One More Oh, But Probably Not The Last
Hardly even knew him.
Seriously – his timing could not be more perfect. This was yesterday.
Kolfage is the loudmouthed founder of this operation and will be sharing a cell with Bannon, which will be gross because Bannon doesn’t look like he showers near enough.
You gotta wonder what GFM was censoring. Good Lord, the whole wall thing was founded on racism so it couldn’t be that, ya know.
Now this is cool. This is Kolfage’s boat.

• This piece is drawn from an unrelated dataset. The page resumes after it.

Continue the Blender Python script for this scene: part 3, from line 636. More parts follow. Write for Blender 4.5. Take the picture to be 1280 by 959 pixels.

The boat is called the War Fighter and this picture is from his Instagram. Actually, according to the indictment, Kolfage used some of the more than $350,000 he received from “We Build the Wall Funds” to make “payments toward a boat.” That, I guess, would be this boat. I imagine the Trump flags were more expensive than the boat. And the blonde in the bikini couldn’t be cheap, on the other hand … ya never know.
You can read the US Attorney’s announcement here. Bannon, et al were indicted for defrauding tens of thousands of donors to a crowd funded scam of “We Build the Wall” that collected $25 million. Bannon and his partners are accused of funneling over $1.5 million to themselves through fake invoices and dummy non-profits. Bannon himself took $1 million. The DOJ has got them dead to rights. Maybe they’ll try to get Bannon to flip on Trump for some unrelated charge, but as JJ said, expect pardons for these thieves.
Y’all don’t bother me right now. I am very busy dancing on the table tossing glitter around and blasting Honky Tonk Woman (my holy song) on every speaker in the house.
It’s a federal felony.
There will be a pardon. I assure you of that. But, first we dance.
UPDATED
I went ahead and broke open a bottle of wine. It’s only 10:00 am Texas time but ya gotta celebrate when ya gotta celebrate.
Trump, dammit.
He said they were patriotic Americans. Nothing could be further from the truth. They are domestic terrorists.
Michele Obama was right. It can get worse, and it just did.
Last weekend, “senior advisor” Jared Kushner made the Sunday morning talkshow circuit arrogantly crowing about his own negotiating prowess after Trump announced the surprise Middle East “peace” agreement between Israel and the United Arab Emirates. Welp, now we know how that got done…the New York Times is reporting that Trump has made a quiet behind the scenes agreement with the UAE to sell them F-35 stealth fighters and advanced technology drones. They’re going to use those weapons to threaten…wait for it…Israel. So, let’s be clear – Jared’s excellent negotiating skill he took credit for last Sunday was actually father in law’s bribery to get the UAE to sign on the dotted line, get a favorable headline, and, BTW, to throw Israel under the bus.
That’s called quid pro quo, just like he tried out with Ukraine, Stormy Daniels, and Roger Stone. Yeah, it’s that bad.